◆ RECORDS SHOWN:
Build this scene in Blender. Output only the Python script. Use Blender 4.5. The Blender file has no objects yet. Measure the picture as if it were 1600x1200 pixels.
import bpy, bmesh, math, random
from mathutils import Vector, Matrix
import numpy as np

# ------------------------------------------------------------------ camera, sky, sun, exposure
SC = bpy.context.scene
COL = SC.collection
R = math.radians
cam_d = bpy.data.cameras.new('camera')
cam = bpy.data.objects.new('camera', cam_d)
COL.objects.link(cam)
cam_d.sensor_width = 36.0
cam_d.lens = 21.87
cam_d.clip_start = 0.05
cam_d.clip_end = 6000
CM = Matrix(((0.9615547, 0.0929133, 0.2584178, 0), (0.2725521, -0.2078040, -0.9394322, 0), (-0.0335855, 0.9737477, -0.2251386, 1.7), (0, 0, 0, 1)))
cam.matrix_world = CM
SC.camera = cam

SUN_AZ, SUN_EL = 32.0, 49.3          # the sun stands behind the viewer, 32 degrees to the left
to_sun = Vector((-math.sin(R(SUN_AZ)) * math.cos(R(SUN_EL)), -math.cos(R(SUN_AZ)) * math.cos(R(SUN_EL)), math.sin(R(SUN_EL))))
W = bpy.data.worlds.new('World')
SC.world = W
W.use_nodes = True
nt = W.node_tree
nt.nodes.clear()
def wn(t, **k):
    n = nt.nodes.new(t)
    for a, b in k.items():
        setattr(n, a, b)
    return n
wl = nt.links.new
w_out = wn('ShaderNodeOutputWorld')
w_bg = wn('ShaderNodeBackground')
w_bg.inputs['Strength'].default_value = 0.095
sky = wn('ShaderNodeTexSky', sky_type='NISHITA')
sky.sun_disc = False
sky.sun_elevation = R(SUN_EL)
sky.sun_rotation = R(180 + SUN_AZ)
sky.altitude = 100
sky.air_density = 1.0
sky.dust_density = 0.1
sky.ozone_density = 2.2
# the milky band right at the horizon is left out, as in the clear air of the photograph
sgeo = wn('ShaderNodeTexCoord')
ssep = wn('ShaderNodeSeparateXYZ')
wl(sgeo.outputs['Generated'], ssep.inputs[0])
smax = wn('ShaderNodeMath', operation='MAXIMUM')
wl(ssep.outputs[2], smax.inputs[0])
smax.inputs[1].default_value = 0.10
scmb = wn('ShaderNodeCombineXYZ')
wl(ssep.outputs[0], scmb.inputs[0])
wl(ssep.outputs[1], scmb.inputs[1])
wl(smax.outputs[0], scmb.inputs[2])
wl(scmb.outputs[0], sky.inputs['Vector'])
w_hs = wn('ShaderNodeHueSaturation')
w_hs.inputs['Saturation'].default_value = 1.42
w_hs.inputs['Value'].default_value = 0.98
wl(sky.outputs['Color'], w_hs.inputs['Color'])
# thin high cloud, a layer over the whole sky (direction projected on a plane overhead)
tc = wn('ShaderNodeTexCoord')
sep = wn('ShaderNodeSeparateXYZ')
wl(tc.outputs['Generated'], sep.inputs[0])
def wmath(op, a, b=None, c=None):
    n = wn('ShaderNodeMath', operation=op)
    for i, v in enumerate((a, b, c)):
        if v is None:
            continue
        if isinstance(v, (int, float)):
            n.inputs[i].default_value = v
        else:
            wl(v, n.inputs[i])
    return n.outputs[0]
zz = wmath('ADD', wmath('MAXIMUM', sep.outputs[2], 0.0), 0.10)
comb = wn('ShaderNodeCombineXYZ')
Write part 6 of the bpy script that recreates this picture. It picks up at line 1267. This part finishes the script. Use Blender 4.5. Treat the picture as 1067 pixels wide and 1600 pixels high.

◆ TASK STATEMENT: The lines from the start of the entries above through the line containing "import numpy as np" are the ones to return, please; copy them exactly and include both ends.

◆ FULL RESPONSE:
Build this scene in Blender. Output only the Python script. Use Blender 4.5. The Blender file has no objects yet. Measure the picture as if it were 1600x1200 pixels.
import bpy, bmesh, math, random
from mathutils import Vector, Matrix
import numpy as np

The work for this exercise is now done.